Yosemite Valley
At some point in our lives, OilMan and I went away for Memorial Day weekend and swore we'd never do it again because of the crowds and the traffic. We kept our promise until this weekend when we were honored to be included in Anne and Harold's family to honor their 50th wedding anniversary. They themselves hadn't realized when they made the bookings a year ago that it was Memorial Day, the most notoriously high tourist traffic day in Yosemite Valley.
Why does the entire world decide to visit Yosemite Valley on Memorial Day weekend? I suppose the reasons are as varied and as creatve as our own….
We were well put to the test today when we set off with Anne and Harold for breakfast at the Wawona Hotel, a charmingly rustic, white painted frame building with a wide veranda, a forty five minute drive from the valley. The dining room was short staffed and very busy, but despite all that, our breakfast was good, the waiter was extremely attentive to the fact that the Haskins' grandchildren have serious allergies, and very apologetic that we had to wait.
We took a shuttle to the Mariposa Grove of Sequioia redwoods and joined the hoards for a walk as far as the Grizzly Giant, one of the biggest and oldest trees in Yosemite. Anne and I had no difficulty persuading our menfolk to cut the walk short since we were all feeling the effects of the previous day's misadventures.
It took us three hours to drive the last nine or so miles to the hotel. Well, a small portion of the time we were driving; most of the time we were sitting still in a parking lot of cars stretching for as far as the eye could see.
The scene began to remind me of pictures from the third world as people literally abandoned their cars by the side of the road and walked. We took special note of an Indian grandmother, wrapped in her sari, grimly marching down the road all by herself.

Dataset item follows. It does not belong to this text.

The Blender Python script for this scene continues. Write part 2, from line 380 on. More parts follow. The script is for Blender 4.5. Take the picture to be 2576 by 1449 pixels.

A pick-up full of bicycles in front of us, pulled off the road, the people got out, unloaded their bikes and rode off through the forest. A man walked down the road pushing a stroller and carrying a screaming infant that couldn't have been more than two months old. I was acutely aware of my growing need for a loo. It was what our son Tim would have called "a perfect storm of misery".
We had several things to be thankful for during this ordeal...the fact that Anne and Harold were in the car with us, the fact that we were driving OilMan's hybrid which turned off whenever the car wasn't moving, and the world class scenery rising above the fray. I could only pray that peoples' eyes were turned heavenward as I bolted from the car, praying that OilMan wouldn't drive off without me if the traffic started moving, and hid behind a tree when the loo was not forthcoming.
We missed tea at the Ahwahnee, but by the time we made it to the turnoff to the hotel, where we saw the Indian grandmother who had made it on foot as fast as we did in our car, were turned away by an incompetent young traffic warden, and found our way via a service road marked "no unauthorized vehicles" to the hotel, we were ready to go straight to wine…a recurring theme.